__GIVEN RECORDS__.
----

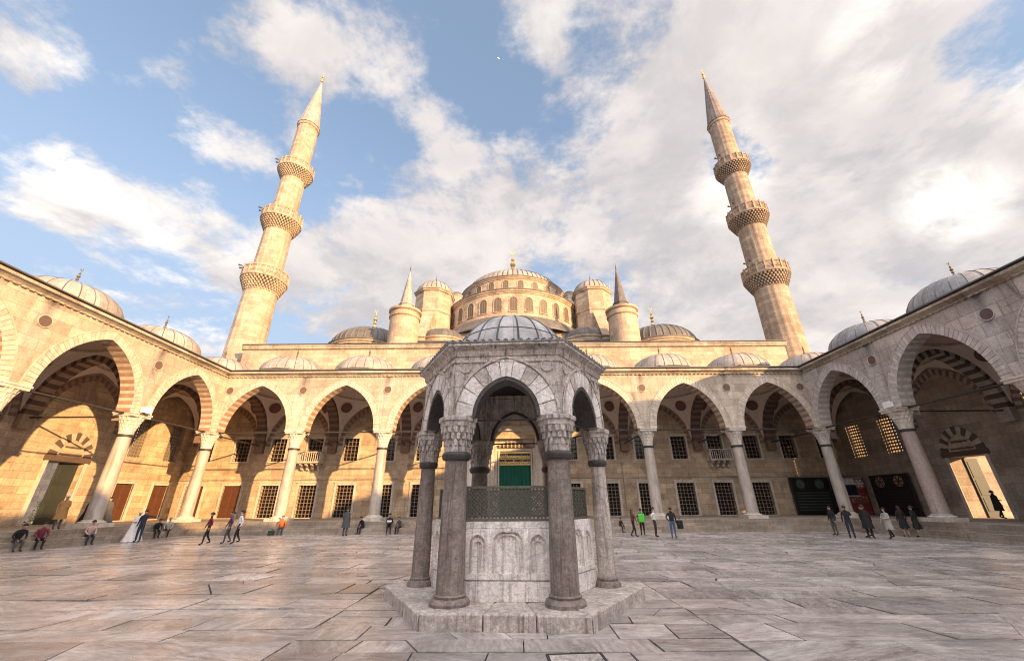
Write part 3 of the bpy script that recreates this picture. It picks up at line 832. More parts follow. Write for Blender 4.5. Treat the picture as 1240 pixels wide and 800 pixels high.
# arched windows in the lower tier
def arch_window(parent, T, w, h, name='window', frame=.12):
    """arched window; local x right, y out of the wall (negative = outward), z up from the sill"""
    fb = MB(T=T); a = w/2; zs = h-a*1.05
    cur = arch_curve(a, a*1.05, 10); c2 = arch_curve(a+frame, (a+frame)*1.05, 10)
    I = [(-a,0)]+[(x,zs+z) for x, z in cur]+[(a,0)]; O = [(-a-frame,0)]+[(x,zs+z) for x, z in c2]+[(a+frame,0)]
    for i in range(len(I)-1):
        fb.face([(O[i][0],-.07,O[i][1]),(I[i][0],-.07,I[i][1]),(I[i+1][0],-.07,I[i+1][1]),(O[i+1][0],-.07,O[i+1][1])][::-1])
        fb.face([(I[i][0],-.07,I[i][1]),(I[i][0],.12,I[i][1]),(I[i+1][0],.12,I[i+1][1]),(I[i+1][0],-.07,I[i+1][1])])
        fb.face([(O[i][0],.12,O[i][1]),(O[i][0],-.07,O[i][1]),(O[i+1][0],-.07,O[i+1][1]),(O[i+1][0],.12,O[i+1][1])])
    fb.box(-a-frame, a+frame, -.12, .1, -.12, 0)
    o = fb.build(name, M['upper_stone'], parent, angle=50)
    pb = MB(T=T); pb.face([(x,-.012,z) for x, z in I], 0)
    nb = 3
    for i in range(1, nb): 
        xx = -a+w*i/nb; pb.box(xx-.03, xx+.03, -.04, -.013, 0, zs+a*.8, 1)
    z = .32
    while z < h-.2: pb.box(-a*.95, a*.95, -.038, -.013, z-.03, z+.03, 1); z += .36
    pb.build('pane', [M['drum_glass'], M['lattice']], o, smooth=False)
    return o
M['drum_glass'] = plain('dusty_drum_window', (.10,.075,.055), .5, .25, 4.)
for x in (-13.8,-10.6,-7.4,-4.2,-1.2,1.2,4.2,7.4,10.6,13.8):
    arch_window(mosque, Matrix.Translation((x, ly(48.2), 18.7)), .8, 1.7)
# drums and domes
def drum(cx, cy, r, z0, z1, nwin, w, h, zsill, a0=0., a1=2*PI, name='drum', n=72, dome=None, fin=None, ribs=0, leadm='lead_dark', skirt=None, shift=.5):
    mb = MB(); c = (cx, ly(cy), 0)
    mb.lathe([(r,z0),(r,z1-.55),(r+.12,z1-.5),(r+.12,z1-.35),(r+.3,z1-.2),(r+.3,z1,0),(r+.42,z1+.02,1),(r+.42,z1+.16,1),(r-.4,z1+.45,1)], n, c, 0, a0, a1)
    o = mb.build(name, [M['upper_stone'], M['roof_tile']], mosque)
    for k in range(nwin):
        t = a0+(a1-a0)*(k+shift)/nwin
        if math.sin(t) > .45: continue
        T = Matrix.Translation((cx+(r+.005)*math.cos(t), ly(cy)+(r+.005)*math.sin(t), zsill)) @ Matrix.Rotation(t+PI/2, 4, 'Z')
        arch_window(o, T, w, h)
    if skirt:
        r2, zz = skirt; s = MB(); s.lathe([(r2+.0,zz-.18),(r2,zz),((r+r2)/2,zz+(z0-zz)*.62),(r+.003,z0)], n, c, 0, a0, a1); s.build('skirt_roof', M['lead_dark'], o)
    if dome:
        d = MB(); dome_mesh(d, (cx, ly(cy), z1+.3), dome[0], dome[1], n, ribs, a0=a0, a1=a1, ribr=dome[2])
        dd = d.build('dome', [M[leadm], M['rib']], o)
        if fin: finial(dd, (cx, ly(cy), z1+.3+dome[1]-.15), fin, M['gold'])
    return o
drum(0, 62.0, 11.0, 26.9, 31.1, 15, 1.15, 2.3, 27.6, PI, 2*PI, 'half_drum', 60, (9.4, 2.3, .11), None, 30, 'lead_dark', (13.2, 24.5))
drum(0, 72.4, 10.5, 30.0, 40.15, 24, 1.05, 1.75, 37.65, 0, 2*PI, 'main_drum', 96, (9.9, 4.7, .12), 8.9, 64, 'lead_warm')
# lesser half domes of the lower tier
for s in (-1, 1):
    mb = MB(); c = (s*10.4, ly(53.2), 0); a0, a1 = (R(150), R(330)) if s < 0 else (R(210), R(390))
    mb.lathe([(3.7,17.7),(3.7,22.9),(3.85,23.0),(3.85,23.2)], 32, c, 0, a0, a1); o = mb.build('half_drum', M['upper_stone'], mosque)
    d = MB(); dome_mesh(d, (c[0],c[1],23.15), 3.7, 2.2, 32, 14, a0=a0, a1=a1, ribr=.06); d.build('half_dome', [M['lead_dark'], M['rib']], o)
    for k in range(6):
        t = a0+(a1-a0)*(k+.5)/6
        if math.sin(t) > .3: continue
        arch_window(o, Matrix.Translation((c[0]+3.705*math.cos(t), c[1]+3.705*math.sin(t), 21.3)) @ Matrix.Rotation(t+PI/2,4,'Z'), .7, 1.2)
# corner domes
for s in (-1, 1):
    drum(s*20.7, 53.0, 5.5, 17.7, 21.9, 16, .7, 1.4, 19.6, 0, 2*PI, 'corner_drum', 48, (5.45, 3.1, .09), 4.2, 40, 'lead_dark')
# octagonal weight towers with ribbed caps
for s in (-1, 1):
    mb = MB(); c = (s*12.8, ly(56.3), 0); r = 3.0; a = PI/8
    mb.lathe([(r,17.7),(r,29.0),(r+.12,29.05),(r+.12,29.25),(r,29.3),(r,32.5),(r+.18,32.6),(r+.25,32.85),(r+.36,32.9),(r+.36,33.05),(r-.1,33.2)], 8, c, 0, a, a+2*PI)
    o = mb.build('weight_tower', M['upper_stone'], mosque)
    d = MB(); dome_mesh(d, (c[0],c[1],33.0), 2.95, 2.4, 32, 24, ribr=.075); dd = d.build('dome', [M['lead_warm'], M['rib']], o)
    finial(dd, (c[0],c[1],35.4), 1.6, M['finial_dark'])
    # stepped buttress with sloping lead top between tower and turret
    mb = MB(); x0, x1 = s*12.2, s*15.4
    xa, xb = min(x0,x1), max(x0,x1)
    mb.prism([(xa,ly(54.5),17.73),(xa,ly(49.0),17.73),(xa,ly(49.0),22.6),(xa,ly(53.2),28.3),(xa,ly(54.5),28.3)], (xb-xa,0,0), 0)
    o2 = mb.build('buttress', M['stone_dirty'], mosque)
    mb = MB(); mb.bar((s*13.8,ly(48.9),22.72),(s*13.8,ly(53.3),28.5),3.5,(0,-1,1),.16); mb.build('coping', M['upper_stone'], o2)
# flying buttresses and small turrets round the main drum
for s in (-1, 1):
    for (ang, hh) in ((-62, 37.4), (-30, 38.2), (0, 38.2)):
        t = R(-90)-s*R(-90-ang) if False else R(ang) if s > 0 else PI-R(ang)
        T = Matrix.Translation((0, ly(73.0), 0)) @ Matrix.Rotation(t, 4, 'Z')
        mb = MB(T=T)
        if ang == -62: continue
        mb.prism([(11.2,-.7,29),(15.2,-.7,29),(15.2,-.7,hh-3.4),(13.6,-.7,hh-2.6),(13.0,-.7,hh-.4),(11.2,-.7,hh)], (0,1.4,0))
        mb.build('flying_buttress', M['stone_dirty'], mosque)
    mb = MB(); c = (s*10.6, ly(65.0), 0)
    mb.lathe([(1.05,30),(1.05,37.4),(1.2,37.5),(1.2,37.7)], 8, c, 0, PI/8, PI/8+2*PI)
    o = mb.build('small_turret', M['stone_dirty'], mosque)
    d = MB(); dome_mesh(d, (c[0],c[1],37.7), 1.1, .9, 16, 12, ribr=.04); d.build('dome', [M['lead_dark'], M['rib']], o)
# round turrets with slender spires
for s in (-1, 1):
    mb = MB(); c = (s*14.15, ly(46), -1.3)
    mb.lathe([(1.95,18.9),(1.88,21),(1.84,25.1),(1.98,25.2),(2.02,25.4),(1.84,25.5),(1.84,25.9),(2.08,26.05),(2.1,26.3),(1.8,26.4),(.98,26.75),(.95,26.8)], 32, c)
    o = mb.build('turret', M['upper_stone'], mosque)
    sp = MB(); sp.lathe([(.95,26.75),(.95,27.15),(1.05,27.2),(1.05,27.3),(.86,27.4),(.07,32.6)], 16, c, mod=lambda k: 1.0 if k % 2 else .94)
    spo = sp.build('spire', M['lead_warm'] if s < 0 else M['lead_dark'], o); finial(spo, (c[0],c[1],31.2), 1.2, M['finial_dark'])
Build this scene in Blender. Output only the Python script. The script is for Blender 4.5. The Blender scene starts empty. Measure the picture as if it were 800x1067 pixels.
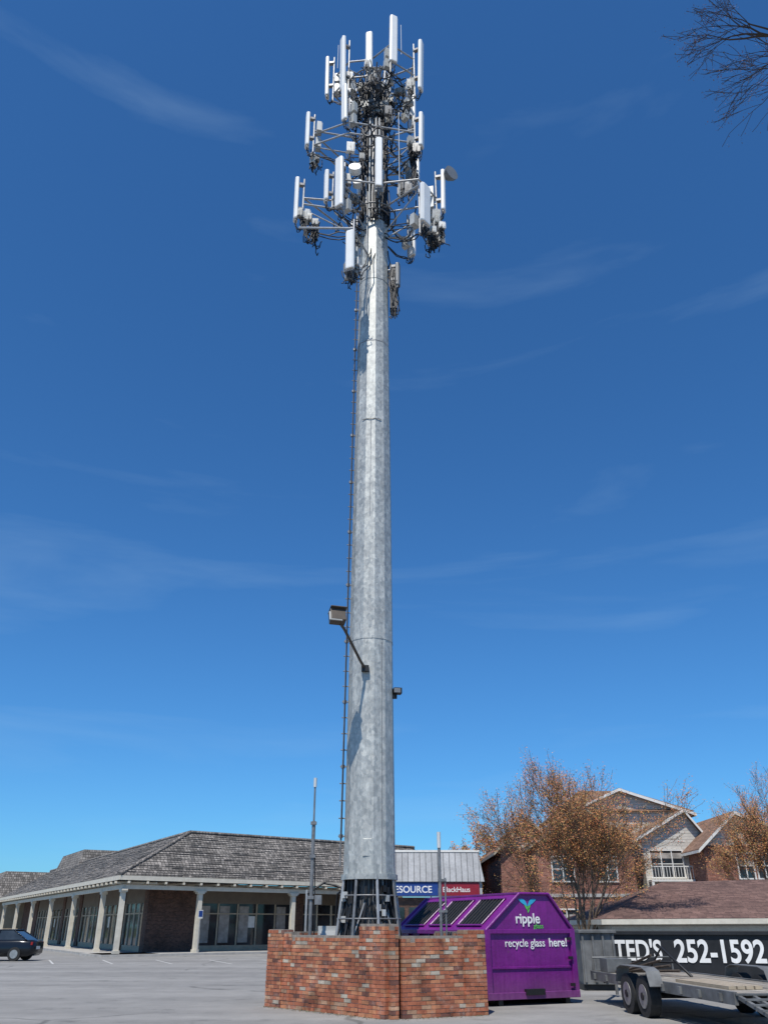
import bpy, bmesh, math, random
from mathutils import Vector, Matrix
V=Vector
random.seed(7)
scene=bpy.context.scene
scene.view_settings.view_transform='Standard'
scene.view_settings.look='None'
scene.view_settings.exposure=0

# ------------------------------------------------------------ materials
def new_mat(name):
    m=bpy.data.materials.new(name); m.use_nodes=True
    nt=m.node_tree
    b=nt.nodes['Principled BSDF']
    return m,nt,b
def N(nt,t,**kw):
    n=nt.nodes.new(t)
    for k,v in kw.items(): setattr(n,k,v)
    return n
def L(nt,a,b): nt.links.new(a,b)
def ramp(nt,fac,stops):
    r=N(nt,'ShaderNodeValToRGB')
    el=r.color_ramp.elements
    while len(el)<len(stops): el.new(0.5)
    for e,(p,c) in zip(el,stops):
        e.position=p; e.color=(c[0],c[1],c[2],1)
    L(nt,fac,r.inputs[0]); return r.outputs[0]
def noise(nt,scale,detail=4,rough=.6,vec=None,coord='Object',mscale=None):
    tc=N(nt,'ShaderNodeTexCoord')
    n=N(nt,'ShaderNodeTexNoise')
    n.inputs['Scale'].default_value=scale; n.inputs['Detail'].default_value=detail; n.inputs['Roughness'].default_value=rough
    if mscale:
        mp=N(nt,'ShaderNodeMapping'); mp.inputs['Scale'].default_value=mscale
        L(nt,tc.outputs[coord],mp.inputs[0]); L(nt,mp.outputs[0],n.inputs['Vector'])
    else: L(nt,tc.outputs[coord],n.inputs['Vector'])
    return n.outputs[0]
def mixc(nt,fac,a,b,mode='MIX'):
    m=N(nt,'ShaderNodeMix',data_type='RGBA',blend_type=mode)
    for s,i in ((fac,0),(a,6),(b,7)):
        if isinstance(s,(int,float)): m.inputs[i].default_value=s
        elif isinstance(s,(tuple,list)): m.inputs[i].default_value=(*s[:3],1)
        else: L(nt,s,m.inputs[i])
    return m.outputs[2]
def math_(nt,op,a,b=None):
    m=N(nt,'ShaderNodeMath',operation=op)
    for s,i in ((a,0),(b,1)):
        if s is None: continue
        if isinstance(s,(int,float)): m.inputs[i].default_value=s
        else: L(nt,s,m.inputs[i])
    return m.outputs[0]
def bump(nt,b,h,strength=.3,dist=.02):
    bp=N(nt,'ShaderNodeBump'); bp.inputs['Strength'].default_value=strength; bp.inputs['Distance'].default_value=dist
    L(nt,h,bp.inputs['Height']); L(nt,bp.outputs[0],b.inputs['Normal'])
def simple(name,col,rough=.6,metal=0,var=.25,scale=3,bmp=0):
    m,nt,b=new_mat(name)
    n=noise(nt,scale)
    lo=tuple(c*(1-var) for c in col); hi=tuple(min(1,c*(1+var)) for c in col)
    L(nt,ramp(nt,n,[(.3,lo),(.7,hi)]),b.inputs['Base Color'])
    b.inputs['Roughness'].default_value=rough; b.inputs['Metallic'].default_value=metal
    if bmp: bump(nt,b,noise(nt,scale*12),bmp)
    return m
def glassy(name,col=(.02,.025,.03)):
    m,nt,b=new_mat(name)
    n=noise(nt,.7)
    L(nt,ramp(nt,n,[(.35,tuple(c*.5 for c in col)),(.7,tuple(c*2 for c in col))]),b.inputs['Base Color'])
    b.inputs['Roughness'].default_value=.06
    b.inputs['Specular IOR Level'].default_value=.6
    return m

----

Pictures do not belong in the copy. Reproduce exactly the lines from the one with "Build this scene" to the one with "scene.view_settings.exposure=0", both lines included.

__OUTPUT BELOW__.
Build this scene in Blender. Output only the Python script. The script is for Blender 4.5. The Blender scene starts empty. Measure the picture as if it were 800x1067 pixels.
import bpy, bmesh, math, random
from mathutils import Vector, Matrix
V=Vector
random.seed(7)
scene=bpy.context.scene
scene.view_settings.view_transform='Standard'
scene.view_settings.look='None'
scene.view_settings.exposure=0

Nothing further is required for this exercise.